In Europe, only France now will have the capacity for sizable independent military operations. All other non-neutral western European forces have been turned into specialized units of an American-commanded NATO army.

As David Leich and Richard Norton-Taylor reported in The Guardian last week, Britain has begun reequipping its nuclear missile submarines with U.S.-made and -maintained Tomahawk cruise missiles, usable only with U.S. acquiescence.

Britain, under Tony Blair, has sold its principal aerospace manufacturer, BAE Systems, to the United States.

The Blair government has just agreed to extradite British subjects to the United States on demand, without need for prima facie evidence.

Tony Blair, after taking office in 1997, pledged his government to a "moral" foreign policy. The Bush government claims a moral result from its liberation of the Iraqis but also claims, when it wishes, a sovereign exemption from the constraints of international law and treaty obligation. It asserts a sovereign right to military domination of the planet.

Why does Tony Blair wish this slow suicide of one of Europe's greatest nations, whose independent legacy to modern Western civilization, and certainly to the United States, is so immense? Where is his electoral mandate for so enormous a decision?

Britain gets nothing from the United States in return (other than Congressional cheers and a gold medal for the prime minister). If Bush remains in office beyond next year, Britain might find itself implicated in what could become an American national tragedy.

Neither does the United States gain anything valuable, merely the satisfactions of possessing a complaisant satellite.
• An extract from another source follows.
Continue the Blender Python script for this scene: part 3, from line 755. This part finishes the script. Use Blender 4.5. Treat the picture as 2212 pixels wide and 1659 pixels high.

Far better for it to have an independent friend, who speaks its language, has independent weight in world affairs, possesses a major voice in the European Union, is capable on occasion of telling Washington home truths and, by using its independent influence, to force Washington to pay attention.

A British tragedy is in the making. For may of us who grew up under the decisive influence of Britain's history and literature, it implies an American tragedy as well.